- **Aim**: Make an exact copy of the data below, leaving out every picture.

○ ○ ○ ○ ○

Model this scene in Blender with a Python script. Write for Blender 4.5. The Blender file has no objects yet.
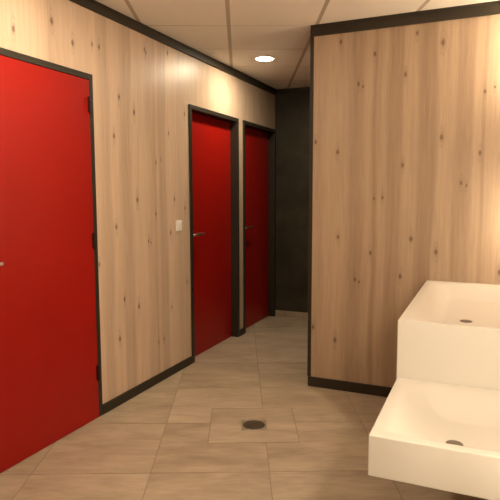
import bpy, bmesh, math, random
from mathutils import Vector, Matrix
random.seed(7)
S = bpy.context.scene
C = S.collection

# ------------------------------------------------------------------ camera
PITCH, ROLL, YAW, FPX, CAMZ = 5.8635, -0.1211, -23.6291, 543.69, 1.40
cd = bpy.data.cameras.new('camera'); cam = bpy.data.objects.new('camera', cd); C.objects.link(cam)
ya, pi_, ro = map(math.radians, (YAW, PITCH, ROLL))
fw = Vector((math.sin(ya)*math.cos(pi_), math.cos(ya)*math.cos(pi_), -math.sin(pi_)))
rt = fw.cross(Vector((0, 0, 1))).normalized(); up = rt.cross(fw)
r2 = math.cos(ro)*rt + math.sin(ro)*up; u2 = -math.sin(ro)*rt + math.cos(ro)*up
M = Matrix((r2, u2, -fw)).transposed().to_4x4(); M.translation = Vector((0, 0, CAMZ))
cam.matrix_world = M
cd.sensor_fit = 'HORIZONTAL'; cd.sensor_width = 36.0; cd.lens = 36.0*FPX/500.0; cd.clip_start = 0.02
S.camera = cam

# ------------------------------------------------------------------ world, exposure
w = bpy.data.worlds.new('world'); S.world = w; w.use_nodes = True
w.node_tree.nodes['Background'].inputs[0].default_value = (0.02, 0.016, 0.012, 1)
S.view_settings.view_transform = 'Standard'; S.view_settings.look = 'None'
S.view_settings.gamma = 1.0; S.view_settings.use_curve_mapping = False
S.view_settings.exposure = 0.26
WARM = (1.0, 0.82, 0.57)
CORRIDOR_E, DOOR_E, NEAR_FILL_E = 290.0, 330.0, 380.0      # downlight lenses; the near one is added fill
TUBE_LOW, TUBE_HIGH_FILL, TUBE_NEAR, TUBE_SIDE_FILL = 31.0, 76.0, 195.0, 32.0   # wall tubes; the high and side ones are added fill

# ------------------------------------------------------------------ room dimensions (metres)
XL, YP, YB, H = -2.2152, 3.7247, 5.7672, 2.5484
YN, XR, XE = -2.2, 0.31, 1.8          # near wall, washbasin wall, far right wall
XC = -1.1705                            # corner of the oak partition
GA = math.radians(24.7)                 # tile grid angle
GK = Vector((math.cos(GA), math.sin(GA), 0)); GG = Vector((-math.sin(GA), math.cos(GA), 0))

# ------------------------------------------------------------------ materials
def mat(name, col, rough=0.5, metal=0.0, spec=0.5, noise=None, bump=None, emit=None):
    m = bpy.data.materials.new(name); m.use_nodes = True
    nt = m.node_tree; b = nt.nodes['Principled BSDF']
    b.inputs['Base Color'].default_value = (*col, 1); b.inputs['Roughness'].default_value = rough
    b.inputs['Metallic'].default_value = metal; b.inputs['Specular IOR Level'].default_value = spec
    if emit:
        b.inputs['Emission Color'].default_value = (*emit[0], 1); b.inputs['Emission Strength'].default_value = emit[1]
    if noise or bump:
        g = nt.nodes.new('ShaderNodeNewGeometry')
    if noise:
        sc, amt = noise
        n = nt.nodes.new('ShaderNodeTexNoise'); n.inputs['Scale'].default_value = sc; n.inputs['Detail'].default_value = 6
        nt.links.new(g.outputs['Position'], n.inputs['Vector'])
        r = nt.nodes.new('ShaderNodeMapRange'); r.inputs[1].default_value = .25; r.inputs[2].default_value = .75
        r.inputs[3].default_value = 1-amt; r.inputs[4].default_value = 1+amt
        nt.links.new(n.outputs['Fac'], r.inputs[0])
        h = nt.nodes.new('ShaderNodeHueSaturation'); h.inputs['Color'].default_value = (*col, 1)
        nt.links.new(r.outputs[0], h.inputs['Value']); nt.links.new(h.outputs[0], b.inputs['Base Color'])
    if bump:
        sc, st = bump
        n = nt.nodes.new('ShaderNodeTexNoise'); n.inputs['Scale'].default_value = sc; n.inputs['Detail'].default_value = 4
        nt.links.new(g.outputs['Position'], n.inputs['Vector'])
        bp = nt.nodes.new('ShaderNodeBump'); bp.inputs['Strength'].default_value = st; bp.inputs['Distance'].default_value = .002
        nt.links.new(n.outputs['Fac'], bp.inputs['Height']); nt.links.new(bp.outputs[0], b.inputs['Normal'])
    return m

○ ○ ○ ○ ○

- **Exercise result**:
Model this scene in Blender with a Python script. Write for Blender 4.5. The Blender file has no objects yet.
import bpy, bmesh, math, random
from mathutils import Vector, Matrix
random.seed(7)
S = bpy.context.scene
C = S.collection

# ------------------------------------------------------------------ camera
PITCH, ROLL, YAW, FPX, CAMZ = 5.8635, -0.1211, -23.6291, 543.69, 1.40
cd = bpy.data.cameras.new('camera'); cam = bpy.data.objects.new('camera', cd); C.objects.link(cam)
ya, pi_, ro = map(math.radians, (YAW, PITCH, ROLL))
fw = Vector((math.sin(ya)*math.cos(pi_), math.cos(ya)*math.cos(pi_), -math.sin(pi_)))
rt = fw.cross(Vector((0, 0, 1))).normalized(); up = rt.cross(fw)
r2 = math.cos(ro)*rt + math.sin(ro)*up; u2 = -math.sin(ro)*rt + math.cos(ro)*up
M = Matrix((r2, u2, -fw)).transposed().to_4x4(); M.translation = Vector((0, 0, CAMZ))
cam.matrix_world = M
cd.sensor_fit = 'HORIZONTAL'; cd.sensor_width = 36.0; cd.lens = 36.0*FPX/500.0; cd.clip_start = 0.02
S.camera = cam

# ------------------------------------------------------------------ world, exposure
w = bpy.data.worlds.new('world'); S.world = w; w.use_nodes = True
w.node_tree.nodes['Background'].inputs[0].default_value = (0.02, 0.016, 0.012, 1)
S.view_settings.view_transform = 'Standard'; S.view_settings.look = 'None'
S.view_settings.gamma = 1.0; S.view_settings.use_curve_mapping = False
S.view_settings.exposure = 0.26
WARM = (1.0, 0.82, 0.57)
CORRIDOR_E, DOOR_E, NEAR_FILL_E = 290.0, 330.0, 380.0      # downlight lenses; the near one is added fill
TUBE_LOW, TUBE_HIGH_FILL, TUBE_NEAR, TUBE_SIDE_FILL = 31.0, 76.0, 195.0, 32.0   # wall tubes; the high and side ones are added fill

# ------------------------------------------------------------------ room dimensions (metres)
XL, YP, YB, H = -2.2152, 3.7247, 5.7672, 2.5484
YN, XR, XE = -2.2, 0.31, 1.8          # near wall, washbasin wall, far right wall
XC = -1.1705                            # corner of the oak partition
GA = math.radians(24.7)                 # tile grid angle
GK = Vector((math.cos(GA), math.sin(GA), 0)); GG = Vector((-math.sin(GA), math.cos(GA), 0))

# ------------------------------------------------------------------ materials
def mat(name, col, rough=0.5, metal=0.0, spec=0.5, noise=None, bump=None, emit=None):
    m = bpy.data.materials.new(name); m.use_nodes = True
    nt = m.node_tree; b = nt.nodes['Principled BSDF']
    b.inputs['Base Color'].default_value = (*col, 1); b.inputs['Roughness'].default_value = rough
    b.inputs['Metallic'].default_value = metal; b.inputs['Specular IOR Level'].default_value = spec
    if emit:
        b.inputs['Emission Color'].default_value = (*emit[0], 1); b.inputs['Emission Strength'].default_value = emit[1]
    if noise or bump:
        g = nt.nodes.new('ShaderNodeNewGeometry')
    if noise:
        sc, amt = noise
        n = nt.nodes.new('ShaderNodeTexNoise'); n.inputs['Scale'].default_value = sc; n.inputs['Detail'].default_value = 6
        nt.links.new(g.outputs['Position'], n.inputs['Vector'])
        r = nt.nodes.new('ShaderNodeMapRange'); r.inputs[1].default_value = .25; r.inputs[2].default_value = .75
        r.inputs[3].default_value = 1-amt; r.inputs[4].default_value = 1+amt
        nt.links.new(n.outputs['Fac'], r.inputs[0])
        h = nt.nodes.new('ShaderNodeHueSaturation'); h.inputs['Color'].default_value = (*col, 1)
        nt.links.new(r.outputs[0], h.inputs['Value']); nt.links.new(h.outputs[0], b.inputs['Base Color'])
    if bump:
        sc, st = bump
        n = nt.nodes.new('ShaderNodeTexNoise'); n.inputs['Scale'].default_value = sc; n.inputs['Detail'].default_value = 4
        nt.links.new(g.outputs['Position'], n.inputs['Vector'])
        bp = nt.nodes.new('ShaderNodeBump'); bp.inputs['Strength'].default_value = st; bp.inputs['Distance'].default_value = .002
        nt.links.new(n.outputs['Fac'], bp.inputs['Height']); nt.links.new(bp.outputs[0], b.inputs['Normal'])
    return m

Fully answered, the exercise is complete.